Customs duty definition

What is a Customs Duty?

A customs duty is a levy imposed on imported or exported goods. This is a form of tax, and is typically calculated based on the value of the goods being imported or exported, or some other measure, such as its weight or cubic volume. A customs duty is usually imposed in order to provide revenue for a government, though it may also be imposed in order to protect a domestic industry from lower-priced goods coming into the country. Customs duties are especially effective when used to counteract predatory pricing on goods being imported from outside the country.

Advantages of Customs Duties

A customs duty can be quite useful when a government wants to protect a nascent industry located within its borders. By imposing a customs duty on sales of the related products into the country, the government makes these competing goods more expense to consumers, which gives the fledgling industry a better chance to make sales within the country. Another advantage is that goods that violate a country’s environmental standards will be effectively barred from being sold, if the customs duty is sufficiently high.
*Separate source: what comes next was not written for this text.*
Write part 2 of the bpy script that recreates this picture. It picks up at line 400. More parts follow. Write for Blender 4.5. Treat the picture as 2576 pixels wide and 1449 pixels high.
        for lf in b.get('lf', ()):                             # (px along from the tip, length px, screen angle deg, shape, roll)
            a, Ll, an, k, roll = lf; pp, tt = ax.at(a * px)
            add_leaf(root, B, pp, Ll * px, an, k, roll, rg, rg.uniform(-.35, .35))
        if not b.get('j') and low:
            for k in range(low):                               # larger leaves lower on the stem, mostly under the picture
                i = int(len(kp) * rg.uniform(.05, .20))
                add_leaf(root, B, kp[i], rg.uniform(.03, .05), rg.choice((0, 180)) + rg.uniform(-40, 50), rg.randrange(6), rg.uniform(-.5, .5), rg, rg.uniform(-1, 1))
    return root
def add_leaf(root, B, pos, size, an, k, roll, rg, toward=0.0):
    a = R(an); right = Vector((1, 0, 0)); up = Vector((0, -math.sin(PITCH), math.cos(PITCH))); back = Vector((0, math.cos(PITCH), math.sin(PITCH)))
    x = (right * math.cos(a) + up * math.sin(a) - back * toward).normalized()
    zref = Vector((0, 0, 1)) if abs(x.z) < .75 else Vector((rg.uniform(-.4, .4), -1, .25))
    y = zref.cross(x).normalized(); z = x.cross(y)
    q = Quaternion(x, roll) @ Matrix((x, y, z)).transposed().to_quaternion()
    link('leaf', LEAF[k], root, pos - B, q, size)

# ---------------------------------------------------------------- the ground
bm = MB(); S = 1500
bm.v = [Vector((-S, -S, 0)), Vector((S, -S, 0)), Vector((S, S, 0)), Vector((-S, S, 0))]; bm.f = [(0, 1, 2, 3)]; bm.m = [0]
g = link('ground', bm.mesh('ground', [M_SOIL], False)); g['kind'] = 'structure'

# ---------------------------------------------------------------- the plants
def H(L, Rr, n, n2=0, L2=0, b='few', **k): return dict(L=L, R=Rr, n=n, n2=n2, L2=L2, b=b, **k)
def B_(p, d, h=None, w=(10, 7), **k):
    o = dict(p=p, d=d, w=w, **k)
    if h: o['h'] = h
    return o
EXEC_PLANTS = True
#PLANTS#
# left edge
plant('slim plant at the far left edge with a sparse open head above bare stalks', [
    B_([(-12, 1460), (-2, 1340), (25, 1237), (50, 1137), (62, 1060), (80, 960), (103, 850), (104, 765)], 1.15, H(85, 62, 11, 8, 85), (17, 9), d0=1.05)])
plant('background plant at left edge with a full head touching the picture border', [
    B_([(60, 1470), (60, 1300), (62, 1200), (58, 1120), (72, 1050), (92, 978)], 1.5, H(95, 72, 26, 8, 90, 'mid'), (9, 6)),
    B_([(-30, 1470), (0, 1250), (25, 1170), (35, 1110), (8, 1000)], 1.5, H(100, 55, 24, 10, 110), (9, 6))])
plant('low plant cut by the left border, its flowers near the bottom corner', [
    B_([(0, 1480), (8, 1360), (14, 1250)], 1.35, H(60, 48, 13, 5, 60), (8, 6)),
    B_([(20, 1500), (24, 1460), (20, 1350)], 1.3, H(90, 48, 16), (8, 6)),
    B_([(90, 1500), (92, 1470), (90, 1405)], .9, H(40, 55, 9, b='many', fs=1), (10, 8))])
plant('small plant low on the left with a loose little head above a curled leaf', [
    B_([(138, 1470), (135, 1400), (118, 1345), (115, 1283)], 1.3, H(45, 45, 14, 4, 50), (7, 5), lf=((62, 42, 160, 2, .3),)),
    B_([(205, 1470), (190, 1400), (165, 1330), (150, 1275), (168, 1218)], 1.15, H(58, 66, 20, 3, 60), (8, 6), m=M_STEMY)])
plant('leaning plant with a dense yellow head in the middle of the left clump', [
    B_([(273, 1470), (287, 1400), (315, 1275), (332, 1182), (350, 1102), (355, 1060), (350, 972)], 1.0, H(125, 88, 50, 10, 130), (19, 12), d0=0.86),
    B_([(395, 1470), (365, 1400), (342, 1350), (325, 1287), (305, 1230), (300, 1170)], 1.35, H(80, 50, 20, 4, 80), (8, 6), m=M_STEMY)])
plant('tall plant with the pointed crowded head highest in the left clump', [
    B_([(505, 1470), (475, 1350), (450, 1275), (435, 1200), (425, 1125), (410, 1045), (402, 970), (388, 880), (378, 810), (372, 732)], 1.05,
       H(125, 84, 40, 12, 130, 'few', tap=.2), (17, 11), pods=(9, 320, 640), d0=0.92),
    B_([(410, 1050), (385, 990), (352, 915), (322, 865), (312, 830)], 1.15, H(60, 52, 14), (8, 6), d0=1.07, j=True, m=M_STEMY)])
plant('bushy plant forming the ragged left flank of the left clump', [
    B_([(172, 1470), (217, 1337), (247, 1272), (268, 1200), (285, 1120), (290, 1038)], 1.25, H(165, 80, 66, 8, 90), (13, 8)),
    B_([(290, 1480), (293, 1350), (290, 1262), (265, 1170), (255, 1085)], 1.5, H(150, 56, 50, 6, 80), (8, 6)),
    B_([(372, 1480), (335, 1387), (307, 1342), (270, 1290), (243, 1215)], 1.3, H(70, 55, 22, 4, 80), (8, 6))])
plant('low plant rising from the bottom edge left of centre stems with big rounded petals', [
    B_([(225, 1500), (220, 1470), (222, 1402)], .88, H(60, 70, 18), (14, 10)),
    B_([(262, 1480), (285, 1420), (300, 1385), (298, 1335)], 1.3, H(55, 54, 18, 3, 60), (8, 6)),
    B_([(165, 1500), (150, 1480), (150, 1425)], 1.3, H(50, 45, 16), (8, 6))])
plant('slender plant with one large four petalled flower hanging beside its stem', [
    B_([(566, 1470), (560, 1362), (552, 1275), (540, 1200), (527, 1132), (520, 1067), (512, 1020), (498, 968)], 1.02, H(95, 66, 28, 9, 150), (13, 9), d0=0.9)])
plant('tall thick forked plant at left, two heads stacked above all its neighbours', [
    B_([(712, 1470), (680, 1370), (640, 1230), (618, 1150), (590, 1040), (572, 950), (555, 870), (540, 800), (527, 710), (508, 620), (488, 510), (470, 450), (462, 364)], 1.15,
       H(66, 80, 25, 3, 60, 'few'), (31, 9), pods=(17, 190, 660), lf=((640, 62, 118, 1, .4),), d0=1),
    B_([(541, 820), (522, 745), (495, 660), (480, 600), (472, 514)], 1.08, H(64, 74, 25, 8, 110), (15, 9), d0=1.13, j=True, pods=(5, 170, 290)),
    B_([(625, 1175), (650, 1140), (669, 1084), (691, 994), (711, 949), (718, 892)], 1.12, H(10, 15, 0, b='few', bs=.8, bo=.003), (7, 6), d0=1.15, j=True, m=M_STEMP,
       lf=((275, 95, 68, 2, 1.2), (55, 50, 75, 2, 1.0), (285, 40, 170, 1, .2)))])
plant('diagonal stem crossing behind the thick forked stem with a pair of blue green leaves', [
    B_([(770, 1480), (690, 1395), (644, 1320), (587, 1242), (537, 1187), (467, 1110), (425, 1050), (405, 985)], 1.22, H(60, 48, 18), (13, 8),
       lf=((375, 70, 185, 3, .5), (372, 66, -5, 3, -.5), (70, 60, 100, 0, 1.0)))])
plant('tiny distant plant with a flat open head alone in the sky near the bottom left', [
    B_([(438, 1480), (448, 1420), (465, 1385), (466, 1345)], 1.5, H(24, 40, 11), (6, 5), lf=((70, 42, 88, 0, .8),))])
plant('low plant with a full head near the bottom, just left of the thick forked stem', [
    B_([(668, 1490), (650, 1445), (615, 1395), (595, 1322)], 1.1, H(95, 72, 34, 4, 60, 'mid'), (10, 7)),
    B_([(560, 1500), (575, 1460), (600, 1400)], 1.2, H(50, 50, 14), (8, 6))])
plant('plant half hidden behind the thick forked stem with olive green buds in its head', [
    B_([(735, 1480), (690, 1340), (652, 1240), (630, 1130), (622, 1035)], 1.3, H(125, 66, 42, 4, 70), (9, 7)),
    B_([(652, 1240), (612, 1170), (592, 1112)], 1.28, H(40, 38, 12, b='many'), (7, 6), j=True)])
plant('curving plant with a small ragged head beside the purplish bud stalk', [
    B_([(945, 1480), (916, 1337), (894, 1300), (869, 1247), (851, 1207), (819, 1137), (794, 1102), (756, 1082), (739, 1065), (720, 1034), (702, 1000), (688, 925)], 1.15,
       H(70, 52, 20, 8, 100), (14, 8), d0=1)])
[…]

For example, if a product is manufactured elsewhere using a process that emits a large amount of carbon dioxide, then a customs duty could be imposed that essentially offsets the cost of the carbon capture fees required to trap that same amount of carbon dioxide from the atmosphere.

Disadvantages of Customs Duties

The primary negative impact of customs duties is on the buyers in the country into which goods are being imported. Assuming that the duty is passed through to the price paid by the buyers, they are indirectly paying the duty to their own government. Customs duties also reduce the competitiveness of products within a country, since they reduce the price pressure on competitors within the country, resulting in less need to be more efficient.